The lives and works of creative women


Album: Queen Mary's Visiting Book, 1901.


RCIN 2918641

Women bookbinders of the late-nineteenth and early-twentieth centuries received little in the way of formal training. Although they were traditionally welcomed into professional binderies to undertake the perceived feminine task of sewing together the leaves of a book to form a text block which could then be bound, they were not admitted to technical classes, or apprenticed to learn what were thought to be the more masculine skills of forwarding (shaping a text block and covering it in leather) or finishing (applying decoration to the covers and spine). Some wealthy women could afford to pay for training in all aspects of bookbinding, but this generally would not last for more than a few months. Because of this, many women bookbinders were not as aware of traditions of bookbinding styles, and their designs were more experimental.
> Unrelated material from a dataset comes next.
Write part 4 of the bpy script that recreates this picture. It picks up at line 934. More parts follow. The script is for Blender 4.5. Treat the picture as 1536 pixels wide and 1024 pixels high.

Frank Karslake, a bookseller, saw the desirability of the freer designs executed by women, and set up the Guild of Women Binders in 1899, where women were trained in bookbinding and their work sold to collectors. His daughter Constance Karslake, and two sisters Edith and Florence de Rheims, were considered the Guild’s most accomplished binders; however, books by the Guild are rarely signed by individual craftswomen. By 1904, Karslake’s enterprise had foundered. It appears he was passing off work by the professional, male binders of the Hampstead Bindery as work by women of the Guild. It is not easy to tell how much of the gold-tooled and inlaid leather decoration of the visiting book belonging to Queen Mary (when Duchess of Cornwall and York) was the work of a woman and how much was by a professional male binder: it is a skilful and well-executed binding.